Have a feeling that Steve Sack could be using this cartoon again with a bigger wagon:
I’m pretty sure Roy Moore will be the next to be thrown into the wagon. Glad to see Sack is a fan of Monty Python.
What if men who gain a sense of power through sexual harassment are also unduly lured by the power of public office? That would mean that such men are disproportionately present in the political arena, relative to the population at large. Perhaps candidates for public office, especially men, should be required to go through a process that ascertains their psychological fitness to bear the burdens of high public office. This may sound weird, but then again, I am.

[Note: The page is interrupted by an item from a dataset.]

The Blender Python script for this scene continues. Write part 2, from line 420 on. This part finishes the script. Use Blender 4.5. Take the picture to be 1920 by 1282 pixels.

Great headline. Do TPM editors really think Congress needs mandatory how-to training for sexual harassment?
Not just the officeholders but the senior staffers as well. I recall a classmate whose intended career path was to become a legislative aide to some republican congressman for “62,5 a year and all the secretaries you can ****.” I know he got a job in DC, might have become a lobbyist instead.
Perhaps all Congressional staffers need to have their cell phone cameras ready when they meet with a member of Congress or high level Congressman staffer.
I’ve worked for firms that had all new employees read the company policy on sexual harassment with descriptions of such behavior. It warned that dismissal was the punishment for engaging in such behavior. The employee would have to sign that he/she read and understood the policy and would abide by it. My sense was that it was effective.
I’ve also overheard women tell a man something on the order of: “Don’t talk to me like that. I’ll tell your boss – or your wife”. My sense was that it, too, was effective.
The worse sexual harassment I witnessed was in “urbane” NYC in a Fortune 500 company branch ,office. Lowlifes in suits and ties. It was done by an identifiable and relatively small corps of men who were responsible for maybe 90% of it.